** Begin Input material **

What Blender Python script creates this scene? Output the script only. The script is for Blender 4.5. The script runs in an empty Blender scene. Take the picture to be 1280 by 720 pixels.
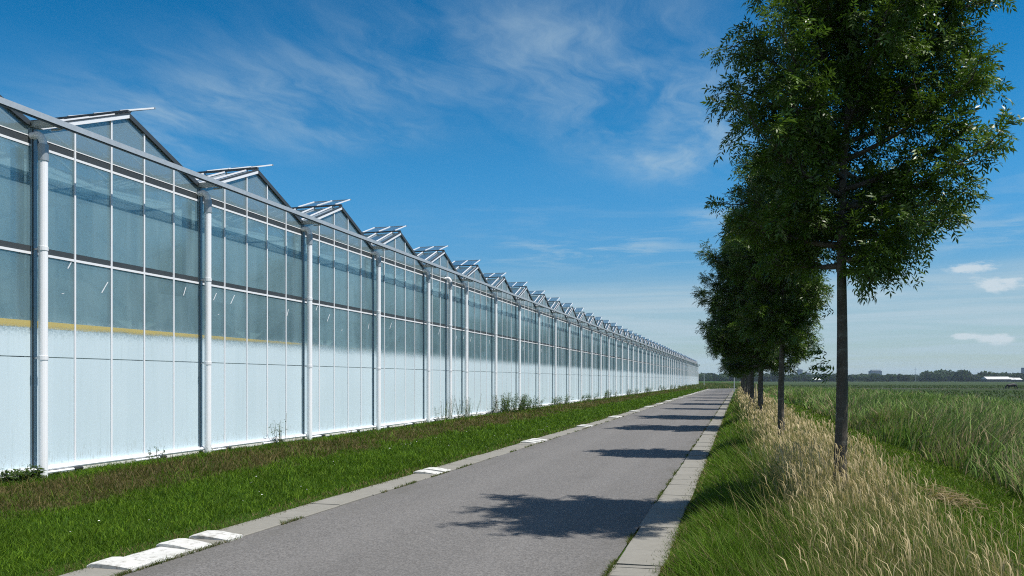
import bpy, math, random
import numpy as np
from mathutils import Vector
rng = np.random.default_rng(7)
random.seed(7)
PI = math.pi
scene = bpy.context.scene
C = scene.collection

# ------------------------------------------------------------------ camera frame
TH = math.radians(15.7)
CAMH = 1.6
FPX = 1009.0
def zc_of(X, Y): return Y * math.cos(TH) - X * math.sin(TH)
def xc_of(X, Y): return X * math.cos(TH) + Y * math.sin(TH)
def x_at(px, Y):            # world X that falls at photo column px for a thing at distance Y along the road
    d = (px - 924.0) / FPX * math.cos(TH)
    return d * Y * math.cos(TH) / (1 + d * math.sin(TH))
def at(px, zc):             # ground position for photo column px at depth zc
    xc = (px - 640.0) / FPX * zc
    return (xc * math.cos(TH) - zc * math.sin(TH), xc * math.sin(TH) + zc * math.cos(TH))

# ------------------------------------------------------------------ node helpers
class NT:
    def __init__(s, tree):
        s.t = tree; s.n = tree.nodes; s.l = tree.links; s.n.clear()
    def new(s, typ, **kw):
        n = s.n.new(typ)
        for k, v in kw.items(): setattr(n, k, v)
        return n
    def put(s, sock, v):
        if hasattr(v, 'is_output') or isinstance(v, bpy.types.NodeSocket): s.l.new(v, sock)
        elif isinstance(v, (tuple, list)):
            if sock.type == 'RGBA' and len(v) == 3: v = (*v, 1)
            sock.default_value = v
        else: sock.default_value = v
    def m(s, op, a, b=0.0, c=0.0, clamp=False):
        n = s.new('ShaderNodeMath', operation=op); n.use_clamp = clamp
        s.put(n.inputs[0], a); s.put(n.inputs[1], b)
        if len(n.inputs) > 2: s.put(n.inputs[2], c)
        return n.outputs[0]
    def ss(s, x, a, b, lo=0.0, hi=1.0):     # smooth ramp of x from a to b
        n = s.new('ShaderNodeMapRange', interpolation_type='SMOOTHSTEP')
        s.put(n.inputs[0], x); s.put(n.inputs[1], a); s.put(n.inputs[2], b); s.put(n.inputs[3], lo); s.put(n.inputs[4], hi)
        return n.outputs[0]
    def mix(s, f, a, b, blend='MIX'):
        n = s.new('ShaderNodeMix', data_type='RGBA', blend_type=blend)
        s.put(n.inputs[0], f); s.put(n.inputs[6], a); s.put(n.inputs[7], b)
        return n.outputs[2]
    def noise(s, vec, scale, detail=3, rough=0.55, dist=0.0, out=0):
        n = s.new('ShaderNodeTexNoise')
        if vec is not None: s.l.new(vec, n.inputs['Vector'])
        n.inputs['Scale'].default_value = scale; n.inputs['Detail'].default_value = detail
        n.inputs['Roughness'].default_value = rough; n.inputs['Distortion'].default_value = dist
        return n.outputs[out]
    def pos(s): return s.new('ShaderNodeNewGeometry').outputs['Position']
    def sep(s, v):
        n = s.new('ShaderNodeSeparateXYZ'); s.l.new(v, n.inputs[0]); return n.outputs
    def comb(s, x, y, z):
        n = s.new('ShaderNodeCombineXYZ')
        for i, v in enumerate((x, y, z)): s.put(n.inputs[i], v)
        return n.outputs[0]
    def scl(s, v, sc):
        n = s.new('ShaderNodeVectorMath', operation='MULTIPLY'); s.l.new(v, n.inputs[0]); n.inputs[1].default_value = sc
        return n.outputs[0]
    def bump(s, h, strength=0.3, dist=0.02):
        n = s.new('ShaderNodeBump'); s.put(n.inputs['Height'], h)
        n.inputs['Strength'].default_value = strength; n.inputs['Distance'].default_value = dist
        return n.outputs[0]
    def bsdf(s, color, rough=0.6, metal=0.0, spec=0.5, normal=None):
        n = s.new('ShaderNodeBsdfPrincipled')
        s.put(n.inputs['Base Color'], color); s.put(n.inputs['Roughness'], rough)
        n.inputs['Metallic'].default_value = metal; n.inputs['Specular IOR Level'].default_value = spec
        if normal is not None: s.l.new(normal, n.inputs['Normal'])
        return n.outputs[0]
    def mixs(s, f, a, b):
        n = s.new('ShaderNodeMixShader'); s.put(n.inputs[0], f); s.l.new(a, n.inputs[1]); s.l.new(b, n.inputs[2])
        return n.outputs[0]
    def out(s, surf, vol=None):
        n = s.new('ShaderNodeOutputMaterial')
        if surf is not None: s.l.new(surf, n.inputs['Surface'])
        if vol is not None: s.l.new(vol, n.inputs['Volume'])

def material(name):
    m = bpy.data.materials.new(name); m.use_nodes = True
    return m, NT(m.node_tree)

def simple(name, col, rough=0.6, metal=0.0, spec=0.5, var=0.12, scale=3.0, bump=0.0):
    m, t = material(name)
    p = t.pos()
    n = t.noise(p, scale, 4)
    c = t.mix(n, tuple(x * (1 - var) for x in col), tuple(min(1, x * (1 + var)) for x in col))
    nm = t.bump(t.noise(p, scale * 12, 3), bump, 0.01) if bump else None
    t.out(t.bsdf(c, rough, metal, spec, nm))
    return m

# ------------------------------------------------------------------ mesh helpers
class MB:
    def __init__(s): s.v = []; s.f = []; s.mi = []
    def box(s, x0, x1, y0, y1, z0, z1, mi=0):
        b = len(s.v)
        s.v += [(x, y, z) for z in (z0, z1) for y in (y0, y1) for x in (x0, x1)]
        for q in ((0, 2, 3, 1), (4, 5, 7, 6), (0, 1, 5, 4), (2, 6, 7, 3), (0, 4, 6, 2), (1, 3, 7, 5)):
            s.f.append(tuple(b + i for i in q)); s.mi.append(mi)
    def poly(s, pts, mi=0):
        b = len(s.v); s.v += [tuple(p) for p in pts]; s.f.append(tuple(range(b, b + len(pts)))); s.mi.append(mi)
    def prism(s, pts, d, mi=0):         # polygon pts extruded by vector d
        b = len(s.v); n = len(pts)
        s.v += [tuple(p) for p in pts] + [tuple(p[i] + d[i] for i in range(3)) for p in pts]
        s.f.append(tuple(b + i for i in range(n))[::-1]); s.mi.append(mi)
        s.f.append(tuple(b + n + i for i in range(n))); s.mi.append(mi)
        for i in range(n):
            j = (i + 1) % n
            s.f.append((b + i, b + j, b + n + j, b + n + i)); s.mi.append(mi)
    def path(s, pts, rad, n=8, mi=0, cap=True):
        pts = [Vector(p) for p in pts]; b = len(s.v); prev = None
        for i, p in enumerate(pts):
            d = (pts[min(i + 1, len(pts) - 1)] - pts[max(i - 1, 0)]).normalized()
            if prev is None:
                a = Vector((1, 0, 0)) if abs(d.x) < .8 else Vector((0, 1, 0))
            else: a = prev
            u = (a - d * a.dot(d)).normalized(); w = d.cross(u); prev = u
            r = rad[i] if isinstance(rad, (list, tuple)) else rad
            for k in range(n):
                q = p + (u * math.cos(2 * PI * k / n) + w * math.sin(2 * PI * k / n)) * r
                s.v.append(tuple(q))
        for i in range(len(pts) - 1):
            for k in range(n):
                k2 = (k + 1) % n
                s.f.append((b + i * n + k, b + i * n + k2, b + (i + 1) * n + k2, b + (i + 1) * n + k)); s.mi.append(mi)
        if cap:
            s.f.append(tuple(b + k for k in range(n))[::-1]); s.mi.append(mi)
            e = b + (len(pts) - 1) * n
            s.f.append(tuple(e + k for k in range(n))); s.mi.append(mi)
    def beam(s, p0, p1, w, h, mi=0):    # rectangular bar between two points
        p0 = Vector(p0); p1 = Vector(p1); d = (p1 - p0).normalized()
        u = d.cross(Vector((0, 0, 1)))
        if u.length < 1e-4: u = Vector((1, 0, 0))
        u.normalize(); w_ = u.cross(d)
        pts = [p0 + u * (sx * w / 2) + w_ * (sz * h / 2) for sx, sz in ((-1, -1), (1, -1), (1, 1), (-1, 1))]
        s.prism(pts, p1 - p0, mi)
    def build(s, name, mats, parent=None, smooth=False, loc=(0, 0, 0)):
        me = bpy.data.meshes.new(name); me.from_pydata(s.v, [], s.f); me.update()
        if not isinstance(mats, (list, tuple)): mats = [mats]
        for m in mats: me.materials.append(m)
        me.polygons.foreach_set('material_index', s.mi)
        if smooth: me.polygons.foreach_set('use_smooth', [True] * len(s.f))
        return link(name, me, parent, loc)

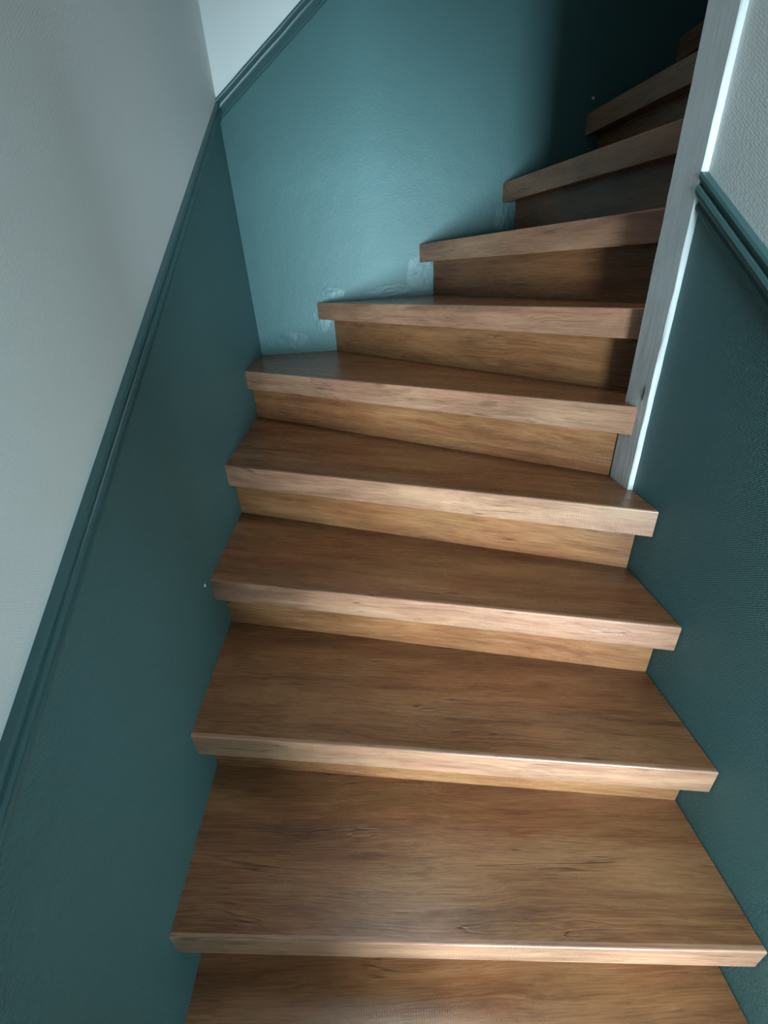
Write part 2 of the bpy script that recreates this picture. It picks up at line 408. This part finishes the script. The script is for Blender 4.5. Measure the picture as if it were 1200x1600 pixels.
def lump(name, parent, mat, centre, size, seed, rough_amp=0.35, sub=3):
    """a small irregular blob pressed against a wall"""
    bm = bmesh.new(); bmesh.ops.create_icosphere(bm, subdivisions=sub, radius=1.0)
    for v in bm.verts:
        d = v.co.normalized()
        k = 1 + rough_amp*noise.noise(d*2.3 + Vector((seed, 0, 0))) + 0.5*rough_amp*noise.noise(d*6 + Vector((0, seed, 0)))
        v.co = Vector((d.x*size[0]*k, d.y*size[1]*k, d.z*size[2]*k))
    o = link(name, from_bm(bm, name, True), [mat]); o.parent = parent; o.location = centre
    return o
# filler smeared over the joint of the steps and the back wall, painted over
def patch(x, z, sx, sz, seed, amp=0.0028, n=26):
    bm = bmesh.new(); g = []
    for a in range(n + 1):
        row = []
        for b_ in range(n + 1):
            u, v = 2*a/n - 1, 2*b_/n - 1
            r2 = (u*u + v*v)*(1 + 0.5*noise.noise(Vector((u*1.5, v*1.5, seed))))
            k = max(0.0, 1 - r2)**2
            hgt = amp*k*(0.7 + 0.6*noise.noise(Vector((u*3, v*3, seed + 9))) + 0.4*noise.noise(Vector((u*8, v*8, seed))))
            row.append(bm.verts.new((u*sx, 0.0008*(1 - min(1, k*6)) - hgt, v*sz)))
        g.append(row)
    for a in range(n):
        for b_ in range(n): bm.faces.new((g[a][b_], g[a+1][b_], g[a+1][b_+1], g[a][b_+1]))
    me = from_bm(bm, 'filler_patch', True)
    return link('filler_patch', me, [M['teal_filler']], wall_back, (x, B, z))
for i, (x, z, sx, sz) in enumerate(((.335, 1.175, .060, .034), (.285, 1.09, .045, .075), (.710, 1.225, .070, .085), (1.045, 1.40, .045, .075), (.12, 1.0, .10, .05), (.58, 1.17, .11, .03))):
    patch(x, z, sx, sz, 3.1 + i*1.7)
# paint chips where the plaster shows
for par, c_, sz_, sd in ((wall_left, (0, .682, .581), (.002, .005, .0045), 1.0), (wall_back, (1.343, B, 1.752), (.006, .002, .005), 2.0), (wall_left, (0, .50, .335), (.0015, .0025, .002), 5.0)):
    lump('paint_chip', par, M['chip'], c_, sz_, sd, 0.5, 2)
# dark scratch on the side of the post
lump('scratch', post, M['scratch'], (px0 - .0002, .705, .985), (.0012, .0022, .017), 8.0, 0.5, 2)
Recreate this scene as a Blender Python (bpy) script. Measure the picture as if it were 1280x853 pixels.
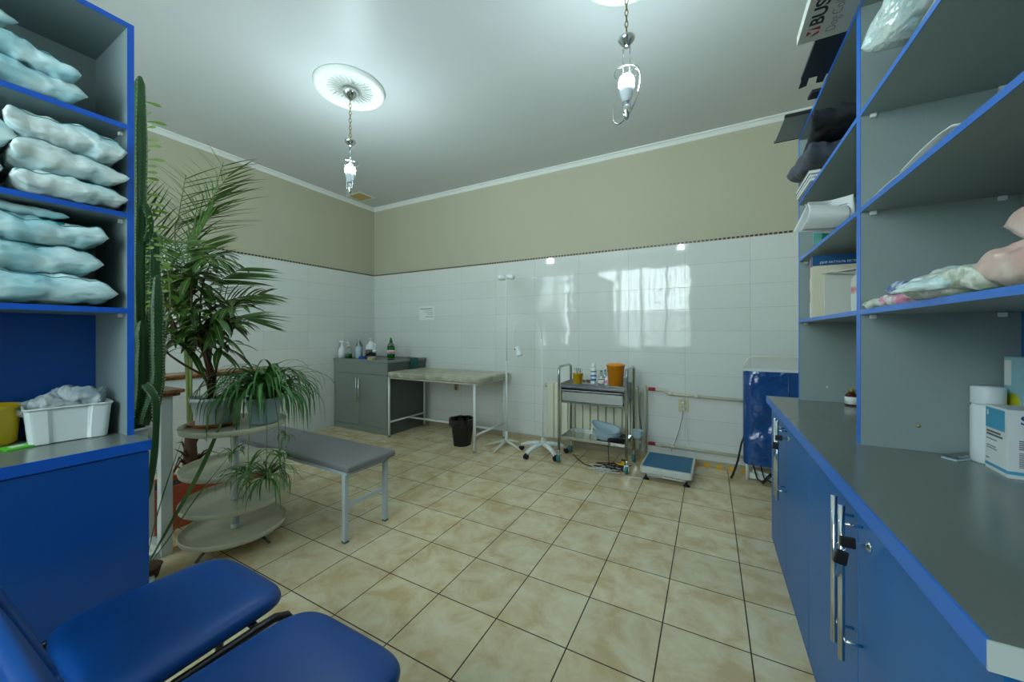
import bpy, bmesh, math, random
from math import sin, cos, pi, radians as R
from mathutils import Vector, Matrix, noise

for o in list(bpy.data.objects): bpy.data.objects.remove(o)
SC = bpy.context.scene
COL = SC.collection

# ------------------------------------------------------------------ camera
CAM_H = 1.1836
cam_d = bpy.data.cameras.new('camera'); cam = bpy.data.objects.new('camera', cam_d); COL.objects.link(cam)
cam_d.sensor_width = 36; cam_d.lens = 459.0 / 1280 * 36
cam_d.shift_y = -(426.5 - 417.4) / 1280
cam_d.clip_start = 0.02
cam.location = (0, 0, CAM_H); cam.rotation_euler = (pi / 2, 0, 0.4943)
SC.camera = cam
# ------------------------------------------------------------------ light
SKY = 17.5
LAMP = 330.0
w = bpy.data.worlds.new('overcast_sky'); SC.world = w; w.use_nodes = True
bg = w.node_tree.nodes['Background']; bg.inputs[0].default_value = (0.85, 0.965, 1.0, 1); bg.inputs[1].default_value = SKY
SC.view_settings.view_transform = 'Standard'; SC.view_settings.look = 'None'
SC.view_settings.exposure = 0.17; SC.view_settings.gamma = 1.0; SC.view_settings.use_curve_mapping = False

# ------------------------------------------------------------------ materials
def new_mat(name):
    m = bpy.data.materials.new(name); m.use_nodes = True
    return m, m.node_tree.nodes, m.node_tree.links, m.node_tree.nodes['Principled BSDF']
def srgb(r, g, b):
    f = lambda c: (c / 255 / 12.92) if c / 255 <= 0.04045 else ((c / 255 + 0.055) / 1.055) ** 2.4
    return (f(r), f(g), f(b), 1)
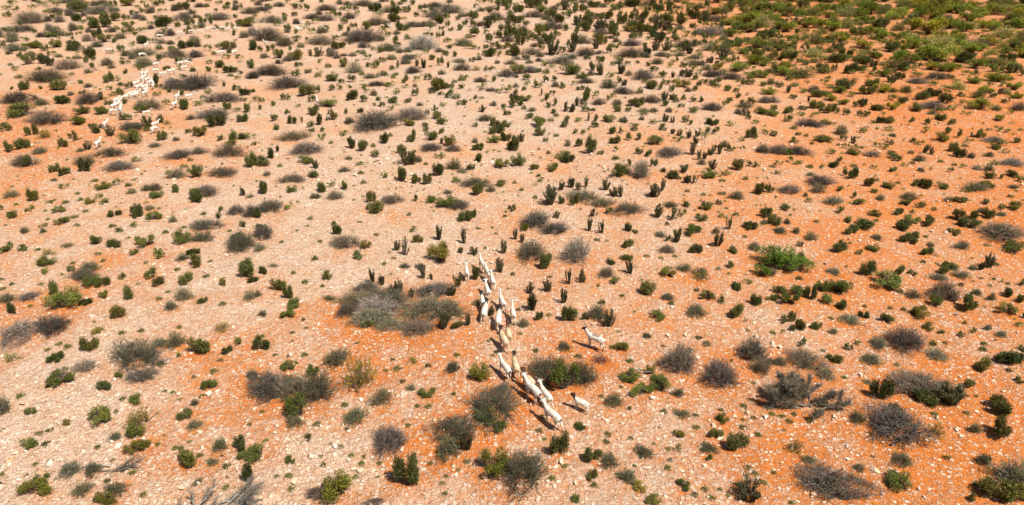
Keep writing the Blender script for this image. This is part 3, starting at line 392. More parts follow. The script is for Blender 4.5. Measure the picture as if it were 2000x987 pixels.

** End Input material **

[Work to be completed] Pick out the lines above containing the word "picture", then copy them.

[Solution to this exercise]
What Blender Python script creates this scene? Output the script only. The script is for Blender 4.5. The script runs in an empty Blender scene. Take the picture to be 1280 by 720 pixels.
Write part 2 of the bpy script that recreates this picture. It picks up at line 408. This part finishes the script. The script is for Blender 4.5. Measure the picture as if it were 1200x1600 pixels.
Recreate this scene as a Blender Python (bpy) script. Measure the picture as if it were 1280x853 pixels.
Keep writing the Blender script for this image. This is part 3, starting at line 392. More parts follow. The script is for Blender 4.5. Measure the picture as if it were 2000x987 pixels.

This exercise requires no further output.